Addition to the Printing Wiki

The Manjaro Printing Wiki says:

Note that you may need to add yourself to the sys group. To do this, us the command:

sudo gpasswd -a yourusername sys

But that did not work for me on Majaro 20.1 KDE edition.

Instead, what wroked was:

sudo gpasswd -a yourusername cups

Please amend the Wiki to include this as well.

Usually this is not necessary as the first user on Manjaro is member of the groups

lp network power wheel

where lp is the group which can add/remove/control printers.

If however - when you add additional user(s) - if needed you will have add group permissions on a need to basis.

I found it strange too. I was already a member of sys, wheel, and lp. Yet I could not delete a printer.

I have attached a screenshot of the authentication window I got. Looks like I cannot embed an image to the post. Let me know if you need to see it (address? is below).

(upload://z2SdUkz2868KloWhSDlS9O2ITJD.png)

Even though I was a member of the above three groups, authentication failed (infinite loop) until I made myself a member of cups.

If this behaviour is an artefact of something else that is amiss, kindly clarify what it is.

Thanks.

When you initially install the system - you have the option of setting the password for the new user and root.

If you choose the option of using the same password for both accounts, you may - rarely though - run into issues.

Depending whether you use the system-config-printer utility or the cups web interface on localhost:631 you need to specify the root password.

This can create confusion if you are using the same password for root and user and the password is not accepted.

My personal solution is - always use a different password for root.

I use the same password for both the first user and root.

I generally use KDE System Settings to manage printers, but strangely, in my new installation, release 20.1, there is no such option to configure printers.
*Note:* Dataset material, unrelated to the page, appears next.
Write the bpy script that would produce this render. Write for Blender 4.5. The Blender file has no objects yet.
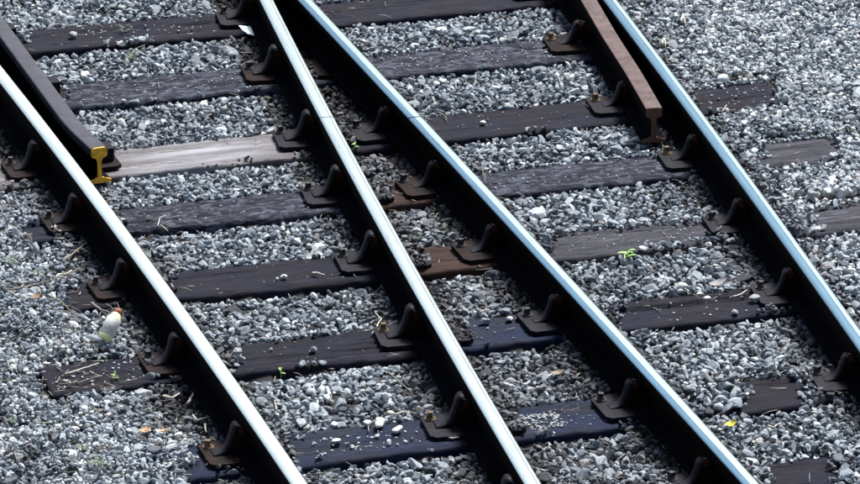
import bpy, bmesh, math, random
import numpy as np
from mathutils import Vector, Matrix, Euler, noise

random.seed(7); rng = np.random.default_rng(7)
SC = bpy.context.scene
COL = SC.collection

# ------------------------------------------------------------------ camera
F_PX, PITCH, CAM_H, Y0 = 5200.0, math.radians(21.5), 7.447 + 0.168, 19.0
cam_d = bpy.data.cameras.new('camera'); cam = bpy.data.objects.new('camera', cam_d); COL.objects.link(cam)
cam.location = (0, -Y0, CAM_H); cam.rotation_euler = (math.radians(90) - PITCH, 0, 0)
cam_d.sensor_width = 36; cam_d.lens = F_PX / 860 * 36; cam_d.clip_start = 1; cam_d.clip_end = 2000
SC.camera = cam

# ------------------------------------------------------------------ world, sun, exposure
SUN_EL, SUN_AZ = math.radians(58), math.radians(28)      # azimuth measured from +Y towards +X
w = bpy.data.worlds.new('World'); SC.world = w; w.use_nodes = True
nt = w.node_tree; nt.nodes.clear()
sky = nt.nodes.new('ShaderNodeTexSky'); sky.sky_type = 'NISHITA'; sky.sun_disc = False
sky.sun_elevation = SUN_EL; sky.sun_rotation = SUN_AZ; sky.air_density = 1.3; sky.dust_density = 4.0; sky.ozone_density = 1.5
bg = nt.nodes.new('ShaderNodeBackground'); bg.inputs[1].default_value = 0.072
wo = nt.nodes.new('ShaderNodeOutputWorld'); nt.links.new(sky.outputs[0], bg.inputs[0]); nt.links.new(bg.outputs[0], wo.inputs[0])
sl = bpy.data.lights.new('sun', 'SUN'); sl.energy = 4.0; sl.angle = math.radians(13); sl.color = (1, 0.99, 0.97)
so = bpy.data.objects.new('sun', sl); COL.objects.link(so)
sd = Vector((math.sin(SUN_AZ) * math.cos(SUN_EL), math.cos(SUN_AZ) * math.cos(SUN_EL), math.sin(SUN_EL)))
so.rotation_euler = sd.to_track_quat('Z', 'Y').to_euler()
SC.view_settings.view_transform = 'Standard'; SC.view_settings.look = 'None'
SC.view_settings.exposure = 0.95; SC.view_settings.gamma = 1
SC.render.engine = 'CYCLES'

# ------------------------------------------------------------------ measuring: a point of the photograph to the place on a level plane
HEAD_Z = 0.168
def at(u, v, z=0.0):
    x = (u - 430) / F_PX; y = -(v - 242) / F_PX
    d = (x, math.cos(PITCH) + y * math.sin(PITCH), -math.sin(PITCH) + y * math.cos(PITCH))
    t = (CAM_H - z) / -d[2]
    return Vector((d[0] * t, d[1] * t - Y0, z))

# ------------------------------------------------------------------ helpers
def tag(o, label=None, cat=None, group=None, kind=None):
    if label: o['label'] = label
    if cat: o['category'] = cat
    if group: o['group'] = group
    if kind: o['kind'] = kind
    return o
def empty(name, loc=(0, 0, 0), rz=0):
    o = bpy.data.objects.new(name, None); COL.objects.link(o); o.location = loc; o.rotation_euler = (0, 0, rz)
    o.empty_display_size = 0.1
    return o
def link(name, me, parent=None, loc=None, rot=None):
    o = bpy.data.objects.new(name, me); COL.objects.link(o); o.parent = parent
    if loc is not None: o.location = loc
    if rot is not None: o.rotation_euler = rot
    return o
def mesh(name, verts, faces, mats, smooth=False, uvs=None, fm=None):
    me = bpy.data.meshes.new(name); me.from_pydata([tuple(v) for v in verts], [], faces)
    for m in (mats if isinstance(mats, (list, tuple)) else [mats]): me.materials.append(m)
    if smooth:
        me.polygons.foreach_set('use_smooth', [True] * len(me.polygons))
    if fm: me.polygons.foreach_set('material_index', fm)
    if uvs is not None:
        uv = me.uv_layers.new(name='UVMap')
        for l in me.loops: uv.data[l.index].uv = uvs[l.vertex_index]
    me.update(); return me
def bm_mesh(name, bm, mats, smooth=False):
    me = bpy.data.meshes.new(name); bmesh.ops.recalc_face_normals(bm, faces=bm.faces); bm.to_mesh(me); bm.free()
    for m in (mats if isinstance(mats, (list, tuple)) else [mats]): me.materials.append(m)
    if smooth: me.polygons.foreach_set('use_smooth', [True] * len(me.polygons))
    return me
def bev(bm, w_, seg=2, ang=0.5):
    es = [e for e in bm.edges if len(e.link_faces) == 2 and e.calc_face_angle(0) > ang]
    bmesh.ops.bevel(bm, geom=es, offset=w_, segments=seg, affect='EDGES', profile=0.6)
def box_bm(x0, x1, y0, y1, z0, z1, bm=None):
    bm = bm or bmesh.new()
    r = bmesh.ops.create_cube(bm, size=1, matrix=Matrix.Translation(((x0 + x1) / 2, (y0 + y1) / 2, (z0 + z1) / 2)) @ Matrix.Diagonal((x1 - x0, y1 - y0, z1 - z0, 1)))
    return bm
def prism_bm(pts, y0, y1, bm=None):          # outline in XZ, extruded along Y
    bm = bm or bmesh.new()
    a = [bm.verts.new((x, y0, z)) for x, z in pts]; b = [bm.verts.new((x, y1, z)) for x, z in pts]
    n = len(pts); bm.faces.new(a); bm.faces.new(b[::-1])
    for i in range(n): bm.faces.new((a[i], b[i], b[(i + 1) % n], a[(i + 1) % n]))
    return bm
def cyl_bm(r1, r2, z0, z1, seg=12, bm=None, M=None):
    bm = bm or bmesh.new()
    T = (M or Matrix.Identity(4)) @ Matrix.Translation((0, 0, (z0 + z1) / 2))
    bmesh.ops.create_cone(bm, cap_ends=True, segments=seg, radius1=r1, radius2=r2, depth=z1 - z0, matrix=T)
    return bm

# ------------------------------------------------------------------ materials
def mat(name):
    m = bpy.data.materials.new(name); m.use_nodes = True; t = m.node_tree
    return m, t, t.nodes['Principled BSDF']
def N(t, kind, **kw):
    n = t.nodes.new(kind)
    for k, v in kw.items():
        if k in n.inputs.keys() if hasattr(n.inputs, 'keys') else False: n.inputs[k].default_value = v
        else: setattr(n, k, v)
    return n
def ramp(t, src, stops):
    r = t.nodes.new('ShaderNodeValToRGB'); e = r.color_ramp.elements
    while len(e) < len(stops): e.new(0.5)
    for i, (p, c) in enumerate(stops):
        e[i].position = p; e[i].color = (c if hasattr(c, '__len__') else (c, c, c)) + (1,) if hasattr(c, '__len__') else (c, c, c, 1)
    t.links.new(src, r.inputs[0]); return r
def mixc(t, f, a, b, mode='MIX'):
    m = t.nodes.new('ShaderNodeMix'); m.data_type = 'RGBA'; m.blend_type = mode
    for k, s in ((0, f), (6, a), (7, b)):
        if isinstance(s, (int, float)): m.inputs[k].default_value = s
        elif isinstance(s, tuple): m.inputs[k].default_value = s + (1,)
        else: t.links.new(s, m.inputs[k])
    return m.outputs[2]
def noise_n(t, scale, detail=5, rough=0.6, vec=None, sc=None, dist=0.0):
    n = t.nodes.new('ShaderNodeTexNoise'); n.inputs['Scale'].default_value = scale
    n.inputs['Detail'].default_value = detail; n.inputs['Roughness'].default_value = rough; n.inputs['Distortion'].default_value = dist
    if vec is None: vec = t.nodes.new('ShaderNodeTexCoord').outputs['Object']
    if sc:
        mp = t.nodes.new('ShaderNodeMapping'); mp.inputs['Scale'].default_value = sc; t.links.new(vec, mp.inputs[0]); vec = mp.outputs[0]
    t.links.new(vec, n.inputs['Vector']); return n.outputs['Fac']
def bump(t, p, h, s, d=0.01):
    b = t.nodes.new('ShaderNodeBump'); b.inputs['Strength'].default_value = s; b.inputs['Distance'].default_value = d
    t.links.new(h, b.inputs['Height']); t.links.new(b.outputs[0], p.inputs['Normal'])
def simple(name, col, rough=0.7, var=0.35, scale=30, bmp=0.3, metal=0.0, col2=None, spec=0.5):
    m, t, p = mat(name)
    f = noise_n(t, scale)
    c2 = col2 or tuple(c * (1 - var) for c in col)
    r = ramp(t, f, [(0.35, c2), (0.65, col)])
    t.links.new(r.outputs[0], p.inputs['Base Color'])
    p.inputs['Roughness'].default_value = rough; p.inputs['Metallic'].default_value = metal
    p.inputs['Specular IOR Level'].default_value = spec
    if bmp: bump(t, p, noise_n(t, scale * 3), bmp, 0.002)
    return m

def stone_mat(name, inst=True):
    m, t, p = mat(name)
    if inst:
        a = t.nodes.new('ShaderNodeAttribute'); a.attribute_type = 'INSTANCER'; a.attribute_name = 'tint'; tint = a.outputs['Fac']
        b = t.nodes.new('ShaderNodeAttribute'); b.attribute_type = 'INSTANCER'; b.attribute_name = 'dirt'; dirt = b.outputs['Fac']
    else:
        o = t.nodes.new('ShaderNodeObjectInfo'); tint = ramp(t, o.outputs['Random'], [(0, 0.45), (1, 0.95)]).outputs[0]; dirt = None
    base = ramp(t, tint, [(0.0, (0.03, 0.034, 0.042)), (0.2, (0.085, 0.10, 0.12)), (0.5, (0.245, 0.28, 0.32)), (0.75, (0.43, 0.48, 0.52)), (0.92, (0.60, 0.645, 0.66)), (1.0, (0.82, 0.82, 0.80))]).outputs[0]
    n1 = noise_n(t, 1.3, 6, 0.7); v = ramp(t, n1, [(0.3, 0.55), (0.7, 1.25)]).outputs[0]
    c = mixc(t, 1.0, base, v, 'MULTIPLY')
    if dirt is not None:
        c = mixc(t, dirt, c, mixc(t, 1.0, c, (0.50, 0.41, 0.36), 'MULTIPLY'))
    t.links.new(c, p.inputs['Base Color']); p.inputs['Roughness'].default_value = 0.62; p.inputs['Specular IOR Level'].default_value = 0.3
    bump(t, p, noise_n(t, 4.0, 6, 0.7), 0.35, 0.12)
    return m
M_STONE = stone_mat('crushed_stone')
M_LOOSE = stone_mat('loose_stone_surface', False)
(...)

I am now using System -> Manage Printing from the Application Menu as that is the only one available for this purpose, AFAICT.

That leads directly to http://localhost:631/ and the CUPS interface on the browser, and to what I have already documented so far.

There is a package cups-pk-helper which allows cups to interact with polkit.

This package could make the difference you are looking for - if you have the package - I am still at loss.

Strangely, cups-pk-helper was already installed on my system (automatically, I suppose). And I am getting the reported behaviour despite that.

I think the cause of the problem is the disappearance of printer setup under System Settings in KDE. When and why it disappeared is unknown to me. If you use KDE, can you please confirm this?

Thank you.

No, cannot confirm. HardwarePrinters is still available on my system. Try to launch it via terminal:

$ kcmshell5 kcm_printer_manager

edit: The relevant package is called printer-manager. Check if it’s still installed on your system.

1 Like

gives

Could not find module 'kcm_printer_manager'. See kcmshell5 --list for the full list of modules.

pacman -Ss printer-manager does not produce output. Same with trizen-Ss printer-manager.

Interestingly, trizen -Ss print-manager gives

extra/print-manager 20.08.0-1 [kde-applications kde-utilities] A tool for managing print jobs and printers

but strangely, it is not installed by default from the live USB. I think it should be installed by default.

In any case, installing print-manager brings up Printers under Hardware in System Settings.